Government Massively Manipulates the Web, Social Media and Other Forms of Communication

Of course, the Web and social media have become a huge media platform, and the Pentagon and other government agencies are massively manipulating both.

Documents released by Snowden show that spies manipulate polls, website popularity and page view counts, censor videos they don’t like and amplify messages they do.

The CIA and other government agencies also put enormous energy into pushing propaganda through movies, television and video games.

Cross-Border Propaganda

Mohammed Mossadegh

Propaganda isn’t limited to our own borders …

Sometimes, the government plants disinformation in American media in order to mislead foreigners. For example, an official government summary of America’s overthrow of the democratically-elected prime minister of Iran Mohammed Mossadegh in the 1950′s states, “In cooperation with the Department of State, CIA had several articles planted in major American newspapers and magazines which, when reproduced in Iran, had the desired psychological effect in Iran and contributed to the war of nerves against Mossadeq”.
The CIA has also bribed leading foreign journalists.

And CNN accepted money from the brutal Bahrani dictatorship to run pro-monarchy propaganda.

Everyone Who Challenges the Status Quo Is Labeled As a Purveyor of “Fake News” Or Worse

The First Amendment of the U.S. Constitution protects the freedom of the press from censorship by government.

Indeed, the entire reason that it’s unlawful for the government to stop stories from being printed is because that would punish those who criticize those in power.

Why? Because the Founding Father knew that governments (like the British monarchy) will always crack down on those who point out that the emperor has no clothes.

But the freedom of the press is under massive attack in America today…

For example, the powers-that-be argue that only highly-paid corporate media shills who will act as stenographers for the fat cats should have the constitutional protections guaranteeing freedom of the press.

A Harvard law school professor argued that the First Amendment is outdated and should be abandoned.

When financially-savvy bloggers challenged the Federal Reserve’s policy, a Fed official called all bloggers stupid and unqualified to comment.

And the government is treating the real investigative reporters like criminals … or even terrorists:
Obama has gone after top reporters. His Department of Justice labeled chief Fox News Washington correspondent James Rosen a “criminal co-conspirator” in a leak case, and for many years threatened to prosecute Pulitzer-prize winning New York Times journalist James Risen.

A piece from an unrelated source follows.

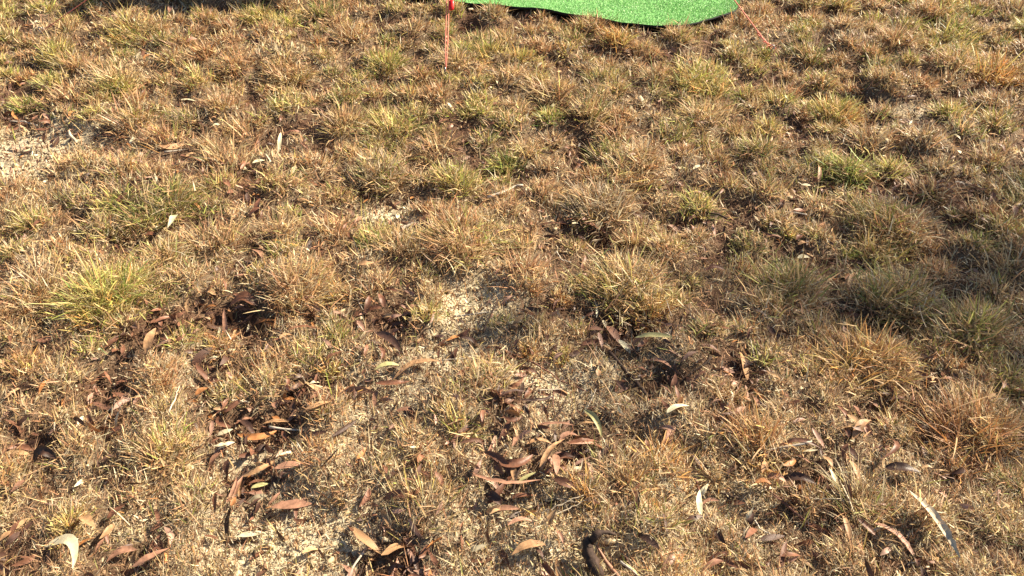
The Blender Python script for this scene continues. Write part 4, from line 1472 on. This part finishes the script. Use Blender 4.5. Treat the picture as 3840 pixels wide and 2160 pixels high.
# ------------------------------------------------------------------ gum tree outside the frame whose bough shades the right side
def build_tree():
    k = 1 / math.tan(SUN_EL)
    sx, sy = math.sin(SUN_AZ) * k, math.cos(SUN_AZ) * k
    def above(x, y, h): return np.array([x + sx * h, y + sy * h, h])
    # shaded places on the ground follow the bough
    p0 = above(*gpt(3750, 1080)[:2], 8.6)
    p1 = above(*gpt(3150, 1110)[:2], 8.2)
    p2 = above(*gpt(2500, 1170)[:2], 7.9)
    base = np.array([p0[0] + 4.4, p0[1] - .3, 0])
    root = empty('gum_tree', base)
    trunk = [np.array([0, 0, -.1]), np.array([.05, .02, 1.2]), np.array([-.05, .05, 2.6]), np.array([.1, .1, 5.2]), np.array([.3, 0, 7.5]), np.array([.5, .1, 10.5])]
    link('trunk', pmesh('trunk', [tube(resample(trunk, 20), np.linspace(.26, .06, 20), 14, jitter=.05, seed=1)]), M_TRUNK, root)
    bough = [trunk[3], np.array([-1.8, .1, 7.6]), p0 - base, p1 - base, p2 - base]
    link('branch', pmesh('branch', [tube(resample(bough, 24), np.linspace(.075, .010, 24), 9, jitter=.08, seed=2)]), M_TRUNK, root)
    limbs = []
    for a, z0, ln in ((.2, 6.6, 2.6), (1.3, 7.2, 2.4), (-.9, 7.0, 2.6), (.9, 8.4, 2.0), (-.3, 8.9, 1.8), (2.0, 8.6, 1.2)):
        s = np.array([.2, .05, z0])
        e = s + np.array([math.cos(a) * ln, math.sin(a) * ln, ln * .55])
        limbs.append(e)
        link('branch', pmesh('branch', [tube(resample([s, (s + e) / 2 + np.array([0, 0, .2]), e], 9), np.linspace(.06, .012, 9), 8, jitter=.08, seed=int(z0 * 10))]), M_TRUNK, root)
    # drooping leaves
    pts = []
    def clump(c, r, n):
        q = rng.normal(0, 1, (n, 3))
        q /= np.linalg.norm(q, axis=1)[:, None]
        q *= (rng.uniform(0, 1, n) ** .5)[:, None] * np.array(r)
        pts.append(c + q)
    for _ in range(24):
        f = rng.uniform(-.05, 1.12) ** 1.0
        c = (p0 * (1 - f) + p2 * f) - base
        r = rng.uniform(.13, .26) * (1.15 - .4 * f)
        off = np.array([rng.normal(0, .18), rng.normal(0, .30 - .10 * f), rng.normal(0, .2)])
        clump(c + off, (r * 1.3, r, r * .8), int(46 * (1.3 - .6 * f)))
    for e in limbs:
        for _ in range(4):
            clump(e + rng.normal(0, .45, 3), (.6, .6, .4), 420)
    P = np.concatenate(pts)
    n = len(P)
    L = rng.uniform(.09, .16, n)
    W = rng.uniform(.018, .03, n)
    az = rng.uniform(0, 6.283, n)
    el = rng.normal(-1.0, .5, n)
    d = np.stack([np.cos(az) * np.cos(el), np.sin(az) * np.cos(el), np.sin(el)], 1)
    s = np.stack([-np.sin(az), np.cos(az), rng.normal(0, .4, n)], 1)
    s /= np.linalg.norm(s, axis=1)[:, None]
    V = np.stack([P, P + d * L[:, None] * .45 + s * W[:, None] * .5, P + d * L[:, None], P + d * L[:, None] * .45 - s * W[:, None] * .5], 1).reshape(-1, 3)
    me = np_mesh('crown', V, np.arange(4 * n), np.arange(n) * 4, np.full(n, 4), None, False)
    o = link('crown', me, M_GUMLEAF, root)
    o['kind'] = 'stuff'
    tag(root, 'grey barked gum tree outside the frame whose bough shades the right side', 'tree')


build_tree()
print('done')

The Obama administration also spied on Risen, Rosen, the Associated Press, CBS reporter Cheryl Atkinson and other media. In fact, top NSA whistleblowers told Washington’s Blog that the NSA has spied on reporters for well over a decade … to make sure they don’t reveal illegal government programs. The Pentagon smeared USA Today reporters because they investigated illegal Pentagon propaganda. Reporters covering the Occupy protests were targeted for arrest.

The government admited that journalists could be targeted with counter-terrorism laws. For example, after Pulitzer Prize winning journalist Chris Hedges, journalist Naomi Wolf, Pentagon Papers whistleblower Daniel Ellsberg and others sued the government to enjoin the NDAA’s allowance of the indefinite detention of Americans – the judge asked the government attorneys 5 times whether journalists like Hedges could be indefinitely detained simply for interviewing and then writing about bad guys. The government refused to promise that journalists like Hedges won’t be thrown in a dungeon for the rest of their lives without any right to talk to a judge.

In an effort to protect Bank of America from the threatened Wikileaks expose of the bank’s wrongdoing, the Department of Justice told Bank of America to a hire a specific hardball-playing law firm to assemble a team to take down Wikileaks.

The NSA and its British counterpart treated Wikileaks like a terrorist organization, going so far as to target its employees politically, and to spy on visitors to its website.